_Short problem_
Pictures within the data are to be left out; everything else must be reproduced exactly.
# START OF Dataset content
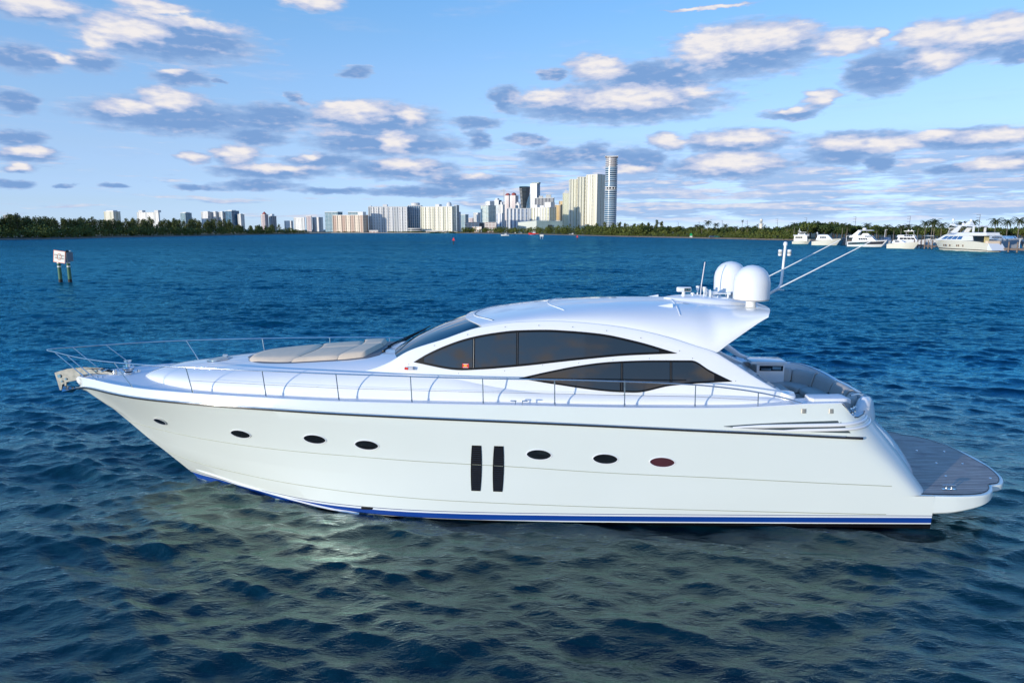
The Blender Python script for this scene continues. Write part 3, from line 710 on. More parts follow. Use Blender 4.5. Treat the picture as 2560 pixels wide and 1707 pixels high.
# =================================================================== yacht: stern, cockpit, foredeck gear, roof gear
def plat_half(x): return T_([(21.2, 2.60), (22.6, 2.60), (23.15, 2.54), (23.5, 2.22), (23.9, 1.80), (24.2, 1.3), (24.38, .6), (24.42, 0)])(x)
def build_platform():
    # plan outline from the near transom corner round the stern
    out = [(21.955, 2.782), (22.4, 2.778), (22.8, 2.74), (23.1, 2.67), (23.35, 2.52), (23.55, 2.30), (23.70, 2.05), (23.95, 1.95), (24.25, 1.55), (24.42, 1.0), (24.52, .4), (24.54, 0)]
    fx = itp(list(range(len(out))), [a for a, b in out]); fy = itp(list(range(len(out))), [b for a, b in out])
    N = 60; o_ = [(fx(i * (len(out) - 1) / N), fy(i * (len(out) - 1) / N)) for i in range(N + 1)]
    full = [(x, -y) for x, y in o_] + [(x, y) for x, y in o_[::-1][1:]]
    zb = T_([(21.9, .345), (22.3, .37), (22.8, .45), (23.2, .53), (23.6, .60), (24.6, .64)])
    b = MB(); P = []
    def ins(k):
        return [(21.94 + (x - 21.94) * k if x > 21.95 else x, y * (1 - (1 - k) * .9)) for x, y in full]
    P.append([(x, y, zb(x)) for x, y in ins(.90)])
    P.append([(x, y, zb(x) + .012) for x, y in ins(.985)])
    P.append([(x, y, zb(x) + .05) for x, y in full])
    P.append([(x, y, zb(x) + .10) for x, y in full])
    P.append([(x, y, .74) for x, y in full])
    P.append([(x, y, .775) for x, y in full])
    P.append([(x, y, .797) for x, y in ins(.996)])
    b.grid(P)
    b.add([(x, y, zb(x)) for x, y in ins(.90)], [tuple(range(len(full)))[::-1]])
    b.add([(x, y, .797) for x, y in ins(.996)], [tuple(range(len(full)))])
    # ledge in front of the bathing platform so the deck reaches the transom
    b.add([(20.6, -2.76, .798), (21.955, -2.775, .798), (21.955, 2.775, .798), (20.6, 2.76, .798)], [(0, 1, 2, 3)])
    po = b.build('swim_platform', M_HULL[0], yacht, smooth=35)
    # teak
    m = bpy.data.materials.new('weathered_teak'); m.use_nodes = True; q = NT(m.node_tree); bs = q.n['Principled BSDF']
    co = q.new('ShaderNodeTexCoord').outputs['Object']; X, Y, Z = q.xyz(co)
    pl = q.m('FRACT', q.m('MULTIPLY', Y, 1 / .11)); seam = q.m('LESS_THAN', pl, .16)
    pid = q.m('FLOOR', q.m('MULTIPLY', Y, 1 / .11))
    v_ = q.noise(q.cxyz(q.m('MULTIPLY', X, .8), q.m('MULTIPLY', pid, 3.7), 0.), 1.4, 4, .6)
    blot = q.noise(q.v('MULTIPLY', co, (1., 1.6, 1)), 1.1, 4, .6)
    gr = q.noise(q.v('MULTIPLY', co, (6, 90, 1)), 1., 3, .6)
    c = q.mix(q.rng(v_, .3, .7), rgb(.33, .25, .20), rgb(.50, .41, .34))
    c = q.mix(q.rng(blot, .52, .70, 0, .75), c, rgb(.19, .13, .12))
    c = q.mix(q.m('MULTIPLY', gr, .35), c, rgb(.48, .45, .45))
    c = q.mix(seam, c, rgb(.02, .02, .02)); q.put(bs.inputs['Base Color'], c); bs.inputs['Roughness'].default_value = .55
    M_['teak'] = m
    t_ = MB(); ring = [(x, y) for x, y in full if x > 21.95]
    a_ = [(20.7, -2.6), (21.5, -2.66)] + [(min(22.3 + (x - 22.3) * .965, 24.4) if x > 22.3 else x, y * .962) for x, y in ring] + [(21.5, 2.66), (20.7, 2.6)]
    t_.frustum([(x, y, .796) for x, y in a_], [(x, y, .808) for x, y in a_])
    t_.build('teak_deck', m, po)
    k_ = MB(); k_.tube([(x, y, .806) for x, y in a_], .011, 6, closed=True); k_.build('caulking', M_black, po)
    for s_ in (-1, 1):
        g = MB()
        for cx in (22.45, 22.57): g.lathe([(0, 0), (.035, 0), (.022, .03), (.02, .10), (0, .105)], (cx, s_ * 2.36, .808), 12)
        g.tube([(22.36, s_ * 2.36, .908), (22.40, s_ * 2.36, .914), (22.62, s_ * 2.36, .914), (22.67, s_ * 2.36, .908)], [.008, .017, .017, .008], 8)
        g.box(22.36, 22.66, s_ * 2.36 - .04, s_ * 2.36 + .04, .808, .818)
        g.build('cleat', M_steel, po, smooth=60)
    for x, y in ((23.28, .53), (23.98, .48), (23.25, -.48), (22.95, -1.45), (23.95, -1.55), (23.9, -.5)):
        g = MB(); g.lathe([(0, 0), (.032, 0), (.028, .008), (0, .01)], (x, y, .808), 14); g.build('deck_fitting', M_steel, po, smooth=40)
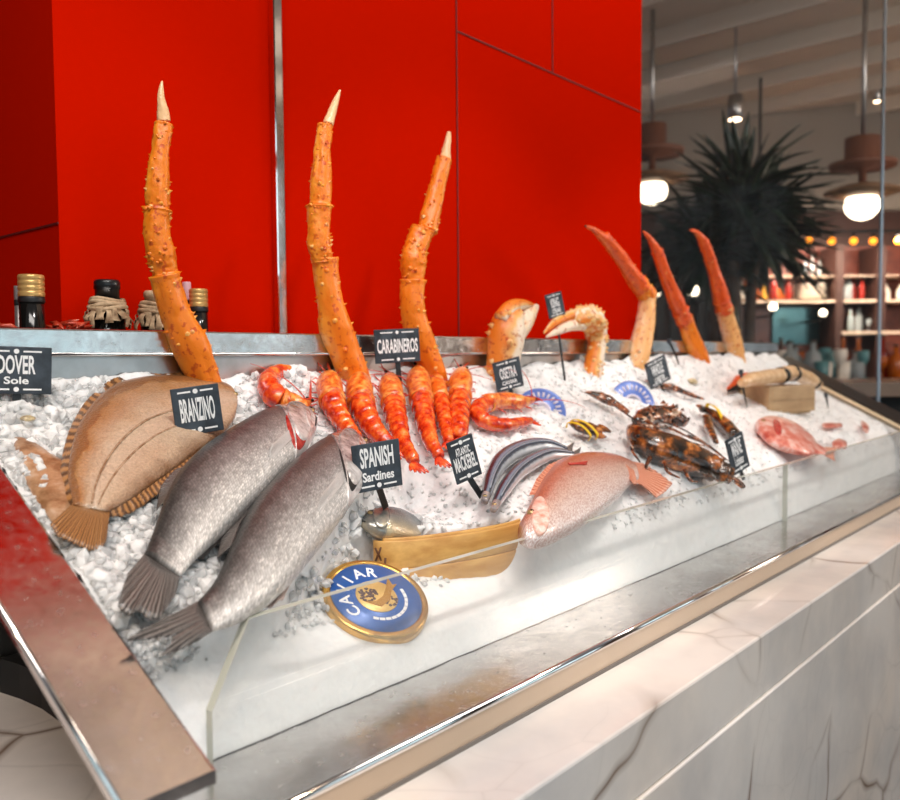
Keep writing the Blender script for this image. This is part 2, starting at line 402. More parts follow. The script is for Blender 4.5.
# END OF Dataset content
_Completed exercise_
The Blender Python script for this scene continues. Write part 3, from line 710 on. More parts follow. Use Blender 4.5. Treat the picture as 2560 pixels wide and 1707 pixels high.
# =================================================================== yacht: stern, cockpit, foredeck gear, roof gear
def plat_half(x): return T_([(21.2, 2.60), (22.6, 2.60), (23.15, 2.54), (23.5, 2.22), (23.9, 1.80), (24.2, 1.3), (24.38, .6), (24.42, 0)])(x)
def build_platform():
    # plan outline from the near transom corner round the stern
    out = [(21.955, 2.782), (22.4, 2.778), (22.8, 2.74), (23.1, 2.67), (23.35, 2.52), (23.55, 2.30), (23.70, 2.05), (23.95, 1.95), (24.25, 1.55), (24.42, 1.0), (24.52, .4), (24.54, 0)]
    fx = itp(list(range(len(out))), [a for a, b in out]); fy = itp(list(range(len(out))), [b for a, b in out])
    N = 60; o_ = [(fx(i * (len(out) - 1) / N), fy(i * (len(out) - 1) / N)) for i in range(N + 1)]
    full = [(x, -y) for x, y in o_] + [(x, y) for x, y in o_[::-1][1:]]
    zb = T_([(21.9, .345), (22.3, .37), (22.8, .45), (23.2, .53), (23.6, .60), (24.6, .64)])
    b = MB(); P = []
    def ins(k):
        return [(21.94 + (x - 21.94) * k if x > 21.95 else x, y * (1 - (1 - k) * .9)) for x, y in full]
    P.append([(x, y, zb(x)) for x, y in ins(.90)])
    P.append([(x, y, zb(x) + .012) for x, y in ins(.985)])
    P.append([(x, y, zb(x) + .05) for x, y in full])
    P.append([(x, y, zb(x) + .10) for x, y in full])
    P.append([(x, y, .74) for x, y in full])
    P.append([(x, y, .775) for x, y in full])
    P.append([(x, y, .797) for x, y in ins(.996)])
    b.grid(P)
    b.add([(x, y, zb(x)) for x, y in ins(.90)], [tuple(range(len(full)))[::-1]])
    b.add([(x, y, .797) for x, y in ins(.996)], [tuple(range(len(full)))])
    # ledge in front of the bathing platform so the deck reaches the transom
    b.add([(20.6, -2.76, .798), (21.955, -2.775, .798), (21.955, 2.775, .798), (20.6, 2.76, .798)], [(0, 1, 2, 3)])
    po = b.build('swim_platform', M_HULL[0], yacht, smooth=35)
    # teak
    m = bpy.data.materials.new('weathered_teak'); m.use_nodes = True; q = NT(m.node_tree); bs = q.n['Principled BSDF']
    co = q.new('ShaderNodeTexCoord').outputs['Object']; X, Y, Z = q.xyz(co)
    pl = q.m('FRACT', q.m('MULTIPLY', Y, 1 / .11)); seam = q.m('LESS_THAN', pl, .16)
    pid = q.m('FLOOR', q.m('MULTIPLY', Y, 1 / .11))
    v_ = q.noise(q.cxyz(q.m('MULTIPLY', X, .8), q.m('MULTIPLY', pid, 3.7), 0.), 1.4, 4, .6)
    blot = q.noise(q.v('MULTIPLY', co, (1., 1.6, 1)), 1.1, 4, .6)
    gr = q.noise(q.v('MULTIPLY', co, (6, 90, 1)), 1., 3, .6)
    c = q.mix(q.rng(v_, .3, .7), rgb(.33, .25, .20), rgb(.50, .41, .34))
    c = q.mix(q.rng(blot, .52, .70, 0, .75), c, rgb(.19, .13, .12))
    c = q.mix(q.m('MULTIPLY', gr, .35), c, rgb(.48, .45, .45))
    c = q.mix(seam, c, rgb(.02, .02, .02)); q.put(bs.inputs['Base Color'], c); bs.inputs['Roughness'].default_value = .55
    M_['teak'] = m
    t_ = MB(); ring = [(x, y) for x, y in full if x > 21.95]
    a_ = [(20.7, -2.6), (21.5, -2.66)] + [(min(22.3 + (x - 22.3) * .965, 24.4) if x > 22.3 else x, y * .962) for x, y in ring] + [(21.5, 2.66), (20.7, 2.6)]
    t_.frustum([(x, y, .796) for x, y in a_], [(x, y, .808) for x, y in a_])
    t_.build('teak_deck', m, po)
    k_ = MB(); k_.tube([(x, y, .806) for x, y in a_], .011, 6, closed=True); k_.build('caulking', M_black, po)
    for s_ in (-1, 1):
        g = MB()
        for cx in (22.45, 22.57): g.lathe([(0, 0), (.035, 0), (.022, .03), (.02, .10), (0, .105)], (cx, s_ * 2.36, .808), 12)
        g.tube([(22.36, s_ * 2.36, .908), (22.40, s_ * 2.36, .914), (22.62, s_ * 2.36, .914), (22.67, s_ * 2.36, .908)], [.008, .017, .017, .008], 8)
        g.box(22.36, 22.66, s_ * 2.36 - .04, s_ * 2.36 + .04, .808, .818)
        g.build('cleat', M_steel, po, smooth=60)
    for x, y in ((23.28, .53), (23.98, .48), (23.25, -.48), (22.95, -1.45), (23.95, -1.55), (23.9, -.5)):
        g = MB(); g.lathe([(0, 0), (.032, 0), (.028, .008), (0, .01)], (x, y, .808), 14); g.build('deck_fitting', M_steel, po, smooth=40)
Keep writing the Blender script for this image. This is part 2, starting at line 402. More parts follow. The script is for Blender 4.5.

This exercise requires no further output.